Cheng Ji Si Han was a great Chinese hero of the Mongolian nationality.
I love this.
I see two sides to the issue.
1. It doesn't make sense to judge people from the past based on our current values.
2. We're so far removed from the death, violence and destruction he inflicted on a huge number of people that it's easy for us to ignore it.
I agree.
Genghis Khan's legacy is mixed, in my opinion. On the one hand, one cannot ignore all the killing and slaughtering he did. While such style of conquest was not too uncommon during his era, he was still pretty bloody even for his time, nonetheless.
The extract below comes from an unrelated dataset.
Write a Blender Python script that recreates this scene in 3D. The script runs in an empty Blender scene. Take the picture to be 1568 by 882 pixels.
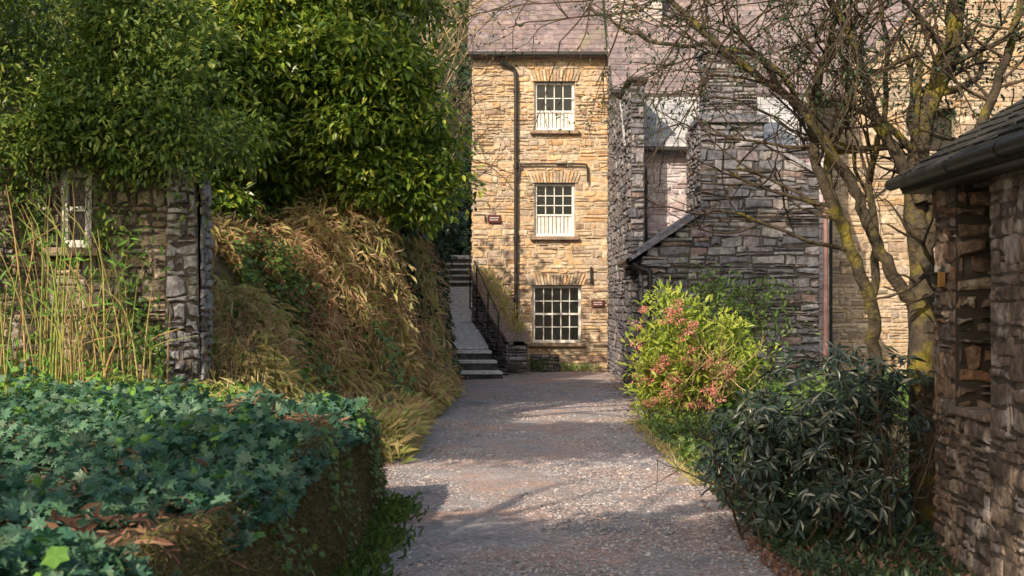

On the other hand, as stated previously, he was pretty tolerant. He didn't care what religion, what beliefs, even what political faction you were on - even if you were his former enemy - so long as you proved yourself a worthy soldier or administrator or craftsman or what not. Unusually for his time, he preferred to reward people for their merit, not because of noble birth or some other kind of privilege. In that regard he was open-minded for his time.
He also was brilliant, as all good conquerors all, although personally I don't see him as a megalomaniac, but rather as a very calm and Machiavellian politician and soldier. His organizational and leadership skills had to be admired, and he definitely knew how to survive, judging from the fact that he rose from the nomadic equivalent of a orphan beggar-boy, through sheer intelligence and charisma, to become leader of all the nomadic tribes of Mongolia.
Still, of course, we can't forget that he killed craploads of people and that he's probably one of the most prolific guys who ever lived. The ultimate thing, though, I think, is that he the half-brained barbarian ape the media tends to portray him as. He definitely knew what he was doing, and, in my opinion, he wasn't some crazy raving lunatic - to me, he is one of the epitomes of the calculating, brilliant chessmaster.